Mount Readmore Book Review, 2017 53/100
The Red Collar By Jean-Christophe Rufin
Paperback Edition
Finished on 6/19/2017
Genres: Historical, WWI
A tale of one loyal hound, a socialist and the officer investigating them
Spoiler-tastic review
I really liked this book. Written by one of the founders of Doctors Without Borders, this short novel tells the anecdote of WWI.
The book’s focus is Morlac, a French hero of the trench wars of Eastern Europe, but the real star of the show is the unloved Wilhelm the dog. Wilhelm is Morlac’s unappreciated buddy, who survived with Morlac for years on the front line. Inexplicably Morlac hates his faithful dog. It is revealed that Wilhelm stopped Morlac from being a traitor to the French by throwing a wrench in the gears of a socialist uprising in the trenches. After the war is over Morlac insults the French Republic by bestowing all his medals publically upon Wilhelm, triggering the events of this book in order to get revenge on his cheating wife.
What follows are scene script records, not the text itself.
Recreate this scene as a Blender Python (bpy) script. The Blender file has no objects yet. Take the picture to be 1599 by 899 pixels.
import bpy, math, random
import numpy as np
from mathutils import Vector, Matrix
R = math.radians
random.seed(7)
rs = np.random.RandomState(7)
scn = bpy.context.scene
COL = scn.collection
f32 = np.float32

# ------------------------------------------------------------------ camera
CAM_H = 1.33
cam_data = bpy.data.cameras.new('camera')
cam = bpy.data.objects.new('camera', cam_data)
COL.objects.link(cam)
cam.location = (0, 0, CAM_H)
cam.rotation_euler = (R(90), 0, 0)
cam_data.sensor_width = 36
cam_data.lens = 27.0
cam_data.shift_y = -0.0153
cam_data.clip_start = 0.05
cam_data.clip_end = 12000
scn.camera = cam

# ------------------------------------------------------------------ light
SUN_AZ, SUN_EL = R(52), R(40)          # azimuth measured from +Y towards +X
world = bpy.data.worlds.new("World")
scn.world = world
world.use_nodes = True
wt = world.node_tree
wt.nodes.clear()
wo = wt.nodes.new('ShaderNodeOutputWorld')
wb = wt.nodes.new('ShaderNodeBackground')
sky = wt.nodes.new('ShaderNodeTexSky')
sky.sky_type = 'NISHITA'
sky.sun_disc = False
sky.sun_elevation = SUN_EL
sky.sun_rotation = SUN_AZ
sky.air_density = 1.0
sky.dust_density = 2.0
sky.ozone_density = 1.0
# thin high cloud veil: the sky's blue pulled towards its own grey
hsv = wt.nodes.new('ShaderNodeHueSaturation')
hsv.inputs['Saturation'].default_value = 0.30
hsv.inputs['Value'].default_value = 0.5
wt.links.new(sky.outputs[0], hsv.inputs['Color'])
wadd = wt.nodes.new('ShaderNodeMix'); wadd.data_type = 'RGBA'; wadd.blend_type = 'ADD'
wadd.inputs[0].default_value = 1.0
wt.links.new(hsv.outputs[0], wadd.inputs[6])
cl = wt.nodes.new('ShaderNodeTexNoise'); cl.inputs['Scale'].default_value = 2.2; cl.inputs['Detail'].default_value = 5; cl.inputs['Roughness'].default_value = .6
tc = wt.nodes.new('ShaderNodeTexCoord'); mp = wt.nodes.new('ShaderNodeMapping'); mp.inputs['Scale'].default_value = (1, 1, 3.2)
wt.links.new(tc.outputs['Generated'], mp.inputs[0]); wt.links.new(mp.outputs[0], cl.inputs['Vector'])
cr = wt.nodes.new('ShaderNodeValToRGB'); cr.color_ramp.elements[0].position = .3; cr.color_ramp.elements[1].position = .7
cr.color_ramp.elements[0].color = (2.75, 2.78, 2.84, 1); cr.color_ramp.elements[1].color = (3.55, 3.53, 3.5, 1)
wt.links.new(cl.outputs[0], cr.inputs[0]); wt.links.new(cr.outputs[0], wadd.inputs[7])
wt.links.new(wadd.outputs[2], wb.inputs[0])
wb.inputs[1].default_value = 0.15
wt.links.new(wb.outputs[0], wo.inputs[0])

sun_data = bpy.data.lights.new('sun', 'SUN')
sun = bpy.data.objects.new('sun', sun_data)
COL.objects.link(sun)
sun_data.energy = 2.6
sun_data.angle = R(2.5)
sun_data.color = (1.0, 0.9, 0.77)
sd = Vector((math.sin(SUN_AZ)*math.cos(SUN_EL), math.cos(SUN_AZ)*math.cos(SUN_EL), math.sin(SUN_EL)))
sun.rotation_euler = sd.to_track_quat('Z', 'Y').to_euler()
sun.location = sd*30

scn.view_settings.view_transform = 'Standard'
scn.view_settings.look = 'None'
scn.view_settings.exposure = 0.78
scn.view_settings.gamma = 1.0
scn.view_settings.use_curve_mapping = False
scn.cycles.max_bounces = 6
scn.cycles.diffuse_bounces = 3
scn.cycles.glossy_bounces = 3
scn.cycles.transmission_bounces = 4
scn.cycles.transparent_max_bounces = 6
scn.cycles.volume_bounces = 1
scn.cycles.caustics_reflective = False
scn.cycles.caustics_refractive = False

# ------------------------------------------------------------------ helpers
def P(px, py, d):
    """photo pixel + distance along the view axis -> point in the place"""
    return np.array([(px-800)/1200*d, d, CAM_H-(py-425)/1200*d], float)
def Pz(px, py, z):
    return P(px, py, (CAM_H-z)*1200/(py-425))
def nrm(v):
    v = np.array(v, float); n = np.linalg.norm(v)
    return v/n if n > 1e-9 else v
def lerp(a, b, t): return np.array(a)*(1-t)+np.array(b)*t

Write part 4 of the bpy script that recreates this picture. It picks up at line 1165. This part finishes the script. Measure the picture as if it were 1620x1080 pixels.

The setting and characters were fully fleshed out, with descriptions of the cheating wife’s gnarled hands and the assistant police officer’s ‘peasant eyes,’ which gave depth to a book which was otherwise quite brief.
I’ll be honest, this book was a bit rough. The prose was ‘alright,’ but I didn’t like the book’s structure. The structure of the book has literary merit, but I disliked it for the same reason that I disliked ‘Ancillary Justice:’ the reader doesn’t learn something all the characters know until the last ten pages. It left me feeling annoyed the entire time. Everything else about this book was a joy to read, but the fact that the author left me deliberately ignorant ticked me off.
This book is highly recommended. And yes, the dog lives.